Sarcina Technology announced patented methodologies for UCIe-A and UCIe-S chiplet protocols and an optimized redistribution layer interposer supporting data rates up to 32 gigabits transfers per second. The work targets package-level performance improvements for next-generation Artificial Intelligence workloads.

Sarcina Technology, described in the article as a pioneer in semiconductor and photonic package design, has announced the development of patented methodologies for the UCIe-A (Universal Chiplet Interconnect Express-Advanced) and UCIe-S (Standard) protocols. The company detailed an optimized redistribution layer, or RDL, interposer design intended for die-to-die interconnections. That RDL interposer is presented as supporting data rates up to 32 gigabits transfers per second (GT/s) while employing signal routing architecture optimizations aimed at minimizing crosstalk and maximizing signal integrity.

The announcement frames the technical work against growing demand from Artificial Intelligence workloads.
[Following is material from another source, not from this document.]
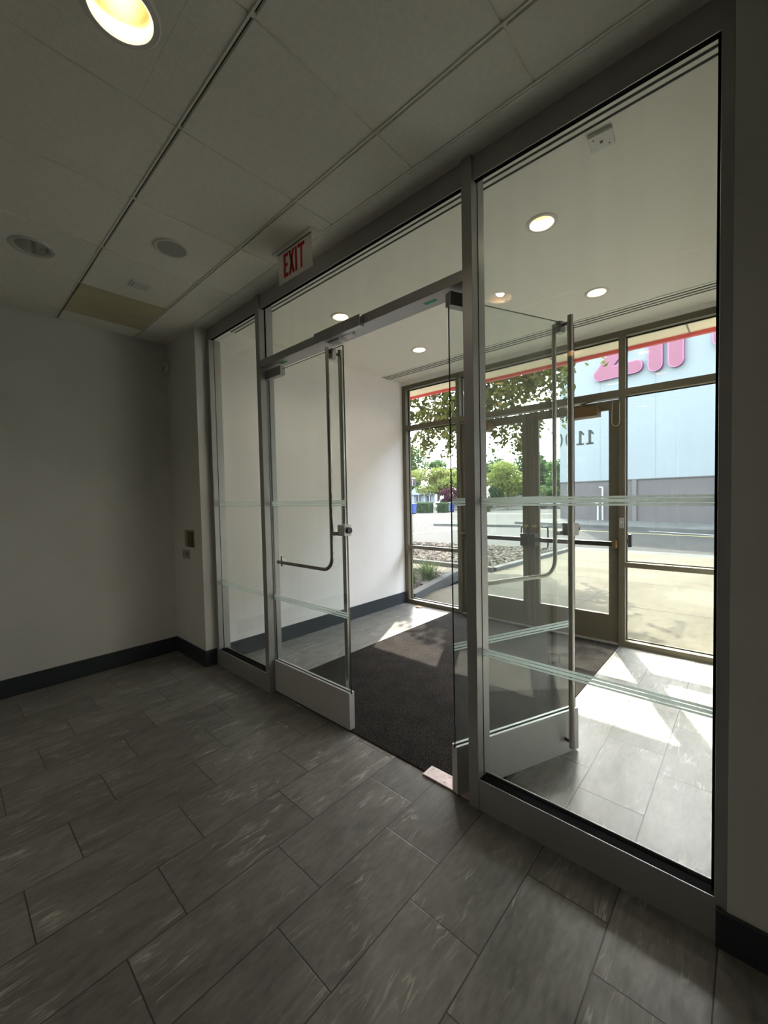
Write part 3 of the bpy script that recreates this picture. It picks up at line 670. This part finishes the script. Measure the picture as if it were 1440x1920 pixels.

The article states that as these workloads expand at an unprecedented pace, the semiconductor industry faces a dual challenge of performance and manufacturability. It notes that traditional system-on-chip designs are approaching limits in size, yield and cost, positioning chiplet-based architectures as the preferred path to continue scaling performance while managing manufacturing constraints.

Sarcina Technology’s developments are presented as focused on enabling package design to achieve the system-level performance required for next-generation Artificial Intelligence systems. The article emphasizes the company’s role in adapting interconnect and interposer techniques to meet die-to-die bandwidth and signal-integrity requirements that chiplet approaches demand. No timelines, customer engagements or manufacturing partners are provided in the article, and further technical or deployment details are not stated.